秋の気配を探す | 10月の蝉

10月の蝉

取り残されても、どこにも届かなくても、最後まで蝉らしく鳴き続けよう

立秋です。

まだまだ暑い日が続きますが、暦の上では今日から秋。

この「秋」はもはや概念としての秋なんだろうなあと思うわけです。

旧暦の7月4日、新暦では8月7日、夏休み、夏の真っ盛りであります。

ましてや近年はとてつもない猛暑が続き、気温だけで見たらとうてい「秋」なんて言えないと思うのも無理はありません。

でも、気温だけで季節を決めるのもちょっと違うなあと思うんですよ。

季節はたぶん、日照時間で変わっていく。

夏至を過ぎたあたりから、少しずつ日が短くなっています。日没の時間が1分ずつ遅くなってたりするんですよ。自然の中の1分はなかなか体感できませんが、数日かけて気を付けてみると、明らかに日が落ちるのが早くなっている。

ちょっと前までは、19時ごろなんてまだまだ昼間の気配が濃厚でした。でも今は、ちょっと陰りが感じられるようになってきています。

朝だってそう。少しずつ、本当に少しずつ日の出が遅くなっているのです。

こうやって季節は変わっていく。

だから、立秋を過ぎたらあちこちに秋の気配を探すのがいいんじゃないかと思うんですね。

しばらくは夏と秋が同居しているので、夏の熱風と日差しを浴びつつも、空の色に秋を感じたり、ふいに吹く風の中に秋の気配を感じたり、日没後の空の色の変化を楽しみたいと思います。

24日25日には、清水マリナートにて「SAVE2024」の公演があります。

この公演が終わったら夏が終わるんだなあと思うと感慨深いものがあります。

 

大人数の公演には実にさまざまな問題が発生します。

というかね、つくづく人間って群れるとトラブルが発生するんだなと痛感しています。

ほんとに一人一人が違っていて、同じ出来事に対しても思うことは違っていて、対応の仕方も違っていて、受け止め方も違っている。コミュニケーションの取り方も人それぞれ。

だからこそ行き違いも生まれるわけです。「ちゃんと話せばいい」と言うけれども、その「ちゃんと」の度合いが人によって違うわけですよ。このくらいでいい、と思う人と、それじゃ足りないって思う人がいるわけで。

他人の言動が我慢ならないと思ってしまうこともあるし、お互いに余裕がなくなってつい言葉がきつくなってしまったり、そのせいで反目してしまったり。

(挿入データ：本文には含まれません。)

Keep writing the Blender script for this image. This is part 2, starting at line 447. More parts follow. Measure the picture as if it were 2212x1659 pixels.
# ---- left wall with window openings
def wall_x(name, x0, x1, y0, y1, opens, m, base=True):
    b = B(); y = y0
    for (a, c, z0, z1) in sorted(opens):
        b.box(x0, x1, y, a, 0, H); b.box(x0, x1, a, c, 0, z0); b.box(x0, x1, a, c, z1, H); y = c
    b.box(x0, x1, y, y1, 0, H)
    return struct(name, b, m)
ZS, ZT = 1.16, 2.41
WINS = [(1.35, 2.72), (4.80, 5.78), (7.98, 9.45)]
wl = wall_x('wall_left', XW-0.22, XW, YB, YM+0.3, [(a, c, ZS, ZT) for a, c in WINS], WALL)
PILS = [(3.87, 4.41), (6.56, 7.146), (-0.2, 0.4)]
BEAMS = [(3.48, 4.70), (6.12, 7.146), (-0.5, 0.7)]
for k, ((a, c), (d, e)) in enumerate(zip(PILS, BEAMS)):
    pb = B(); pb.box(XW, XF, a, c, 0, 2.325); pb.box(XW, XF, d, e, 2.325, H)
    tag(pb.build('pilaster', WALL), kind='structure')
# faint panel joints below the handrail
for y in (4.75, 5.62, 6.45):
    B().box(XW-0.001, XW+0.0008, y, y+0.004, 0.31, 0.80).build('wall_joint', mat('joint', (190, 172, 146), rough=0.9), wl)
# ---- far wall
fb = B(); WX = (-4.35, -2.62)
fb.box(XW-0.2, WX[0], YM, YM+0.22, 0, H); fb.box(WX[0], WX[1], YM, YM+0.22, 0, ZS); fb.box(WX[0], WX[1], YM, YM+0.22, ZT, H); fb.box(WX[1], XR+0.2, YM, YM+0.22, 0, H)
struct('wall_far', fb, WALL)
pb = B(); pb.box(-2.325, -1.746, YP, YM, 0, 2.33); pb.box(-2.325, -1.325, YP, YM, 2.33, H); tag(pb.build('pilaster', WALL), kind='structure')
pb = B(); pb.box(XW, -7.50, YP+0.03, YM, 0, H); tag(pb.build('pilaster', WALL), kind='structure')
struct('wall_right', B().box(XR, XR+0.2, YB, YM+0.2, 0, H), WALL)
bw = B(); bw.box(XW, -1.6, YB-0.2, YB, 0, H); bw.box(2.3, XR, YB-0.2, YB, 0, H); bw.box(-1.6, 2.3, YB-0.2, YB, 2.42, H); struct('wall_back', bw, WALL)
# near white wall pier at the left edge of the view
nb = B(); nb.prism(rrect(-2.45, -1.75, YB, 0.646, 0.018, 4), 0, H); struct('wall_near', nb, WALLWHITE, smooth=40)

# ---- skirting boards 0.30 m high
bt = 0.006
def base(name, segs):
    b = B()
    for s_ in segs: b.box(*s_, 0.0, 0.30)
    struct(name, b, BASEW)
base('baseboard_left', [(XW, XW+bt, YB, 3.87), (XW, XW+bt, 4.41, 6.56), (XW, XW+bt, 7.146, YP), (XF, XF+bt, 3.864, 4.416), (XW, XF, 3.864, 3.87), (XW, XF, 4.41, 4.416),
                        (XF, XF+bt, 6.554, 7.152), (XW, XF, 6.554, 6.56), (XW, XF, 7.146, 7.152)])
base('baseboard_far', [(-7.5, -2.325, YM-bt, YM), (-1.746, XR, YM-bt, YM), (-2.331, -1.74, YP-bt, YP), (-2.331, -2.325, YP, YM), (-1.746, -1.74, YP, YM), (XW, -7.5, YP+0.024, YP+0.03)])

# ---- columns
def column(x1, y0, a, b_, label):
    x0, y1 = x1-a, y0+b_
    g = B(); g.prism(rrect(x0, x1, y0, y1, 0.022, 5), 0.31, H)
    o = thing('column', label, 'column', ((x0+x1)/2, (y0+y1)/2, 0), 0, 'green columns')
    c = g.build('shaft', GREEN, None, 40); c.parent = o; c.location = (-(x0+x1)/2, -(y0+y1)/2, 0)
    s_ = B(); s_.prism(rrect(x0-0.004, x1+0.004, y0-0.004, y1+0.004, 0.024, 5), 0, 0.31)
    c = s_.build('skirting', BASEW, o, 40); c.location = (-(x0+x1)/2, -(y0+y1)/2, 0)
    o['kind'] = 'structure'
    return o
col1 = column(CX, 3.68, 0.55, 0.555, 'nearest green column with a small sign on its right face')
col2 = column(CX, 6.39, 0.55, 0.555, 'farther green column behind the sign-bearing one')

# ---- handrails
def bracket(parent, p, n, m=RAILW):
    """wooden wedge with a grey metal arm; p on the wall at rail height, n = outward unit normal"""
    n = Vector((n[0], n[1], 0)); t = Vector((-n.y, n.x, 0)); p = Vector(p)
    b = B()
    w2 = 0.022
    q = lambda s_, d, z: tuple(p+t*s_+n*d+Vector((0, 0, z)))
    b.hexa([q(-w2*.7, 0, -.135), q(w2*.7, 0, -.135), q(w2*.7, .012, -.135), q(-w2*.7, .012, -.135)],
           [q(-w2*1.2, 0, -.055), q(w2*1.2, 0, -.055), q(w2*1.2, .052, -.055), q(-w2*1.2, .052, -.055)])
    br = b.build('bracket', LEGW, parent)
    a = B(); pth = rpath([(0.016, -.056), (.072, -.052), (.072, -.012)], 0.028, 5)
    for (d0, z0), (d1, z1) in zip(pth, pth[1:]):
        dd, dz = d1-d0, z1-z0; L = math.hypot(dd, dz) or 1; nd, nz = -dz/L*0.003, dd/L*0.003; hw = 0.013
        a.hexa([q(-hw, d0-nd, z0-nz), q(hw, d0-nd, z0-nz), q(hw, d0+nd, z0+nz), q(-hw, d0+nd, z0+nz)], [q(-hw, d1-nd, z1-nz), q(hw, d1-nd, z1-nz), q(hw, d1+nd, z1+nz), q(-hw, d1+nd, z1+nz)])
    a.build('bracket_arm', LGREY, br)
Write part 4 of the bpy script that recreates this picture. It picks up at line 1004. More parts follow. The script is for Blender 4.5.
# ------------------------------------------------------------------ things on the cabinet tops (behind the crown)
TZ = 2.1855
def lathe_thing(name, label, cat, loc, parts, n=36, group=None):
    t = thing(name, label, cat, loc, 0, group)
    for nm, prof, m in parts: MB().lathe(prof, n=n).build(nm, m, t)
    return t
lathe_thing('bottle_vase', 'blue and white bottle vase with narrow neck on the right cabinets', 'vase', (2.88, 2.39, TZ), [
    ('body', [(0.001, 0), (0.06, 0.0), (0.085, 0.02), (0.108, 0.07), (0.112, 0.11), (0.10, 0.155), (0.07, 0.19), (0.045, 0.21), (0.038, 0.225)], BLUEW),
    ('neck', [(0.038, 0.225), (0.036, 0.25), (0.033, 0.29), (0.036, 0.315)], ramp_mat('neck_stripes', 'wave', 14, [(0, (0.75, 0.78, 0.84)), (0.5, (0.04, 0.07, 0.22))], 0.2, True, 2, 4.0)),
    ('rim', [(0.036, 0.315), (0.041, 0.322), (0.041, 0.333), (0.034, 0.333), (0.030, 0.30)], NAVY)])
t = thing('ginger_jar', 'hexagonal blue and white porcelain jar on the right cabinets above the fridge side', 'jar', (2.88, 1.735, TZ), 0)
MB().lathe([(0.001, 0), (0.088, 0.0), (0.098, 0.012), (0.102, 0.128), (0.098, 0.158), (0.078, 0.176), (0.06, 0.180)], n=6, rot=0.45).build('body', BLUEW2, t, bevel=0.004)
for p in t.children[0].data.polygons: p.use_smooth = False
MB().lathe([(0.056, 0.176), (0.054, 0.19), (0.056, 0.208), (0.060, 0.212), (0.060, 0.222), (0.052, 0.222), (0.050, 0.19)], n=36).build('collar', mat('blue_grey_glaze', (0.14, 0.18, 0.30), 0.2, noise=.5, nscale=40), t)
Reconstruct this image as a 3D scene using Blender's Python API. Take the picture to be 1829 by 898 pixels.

人の世から争いがなくならないのは、もはや人類のデフォルトなのではないかと思います。

それを乗り越える知恵もないわけじゃないんですけどね。

そんなふうに、ぎくしゃく、ドタバタしながら進んでいくしかないのでしょう。

なんとか無事に終演してよかったねと喜ぶ人の横に、「そんなに手放しで喜んでていいのかね」とシニカルに構える人がいたりするものなのです。

清濁併せ呑むってこういうときにも使えるんじゃないかなと思ったりします。喜びも怒りも皮肉も冷笑も、全部全部ひっくるめて受け止めていくしかないのでしょうね。